New SAT 'Adversity Score' Measures Students' Hardships

(CNN) -- The nonprofit group that administers the SAT said Thursday it will assign a score to students who take the test to reflect their social and economic backgrounds.

The new score -- first reported by the Wall Street Journal -- comes amid heightened scrutiny that colleges are facing over the admissions process and the diversity of their student bodies.

The College Board said it would implement what it calls the "Environmental Context Dashboard," which would measure factors like the crime rate and poverty levels of a student's neighborhood, to better capture their "resourcefulness to overcome challenges and achieve more with less."

"There is talent and potential waiting to be discovered in every community -- the children of poor rural families, kids navigating the challenges of life in the inner city, and military dependents who face the daily difficulties of low income and frequent deployments as part of their family's service to our country," David Coleman, chief executive officer of the College Board said in a statement sent to CNN.

"No single test score should ever be examined without paying attention to this critical context," he added.

The Environmental Context Dashboard has been piloted at 50 colleges and universities, according to a spokesman for the College Board, and the organization hopes to make it more widely available to other schools next year.

Students are scored on a scale of 1 to 100 based on data from records like the US census and the National Center for Education Statistics. According to the College Board, a score of 50 would be considered average, while a number above 50 indicates more hardship.

The score takes into account information from the student's background, but it does not include race.

Instead, it focuses on factors like their high school's average senior class size, percentage of students eligible for free and reduce lunches and academic achievement in Advanced Placement classes.

A student's environment at home and in his or her neighborhood, like the crime level, the median family income and family stability, will be factors as well.

Colleges will be able to see the number when considering applicants, but students themselves won't be told their scores.

The news comes against the backdrop of a bombshell college admissions scandal, which saw a slew of indictments against wealthy and powerful parents who allegedly paid their kids' ways into elite universities.
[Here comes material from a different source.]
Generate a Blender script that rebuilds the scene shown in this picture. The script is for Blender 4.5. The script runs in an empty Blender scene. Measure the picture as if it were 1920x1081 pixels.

The scandal reignited the debate surrounding race and economic backgrounds and what role they play in college admissions.

Some parents were found to have paid bribes to have the SAT taken by others for their children. Not all the students were aware of the cheating arranged by their parents, according to the criminal affidavit in the case. No students currently face charges in the scandal.

A lawsuit against Harvard University also has accused the school of discriminating against Asian-American applicants by giving them low "personal" ratings that take into account traits such as leadership and likability -- which lessen their chance of admission -- while giving higher ratings to African-American and Hispanic students.

Harvard has denied there is any evidence of stereotyping. A judge has yet to make a ruling in the case.

The College Board has been concerned about income inequality influencing SAT results for a long time. White students scored higher on average than black students and Hispanic students in 2018, while Asian students scored higher on average than white students. And students whose parents are wealthy and college-educated typically did better than their peers.

Yale University was one of the schools that tried using the adversity scores as it worked to increase socioeconomic diversity on its campus.

Jeremiah Quinlan, the school's dean of undergraduate admissions, told the Wall Street Journal that Yale has nearly doubled the number of low-income students and those who are first in their families to attend college to about 20% of new students.

"This (adversity score) is literally affecting every application we look at," Quinlan told the Journal. "It has been a part of the success story to help diversify our freshman class."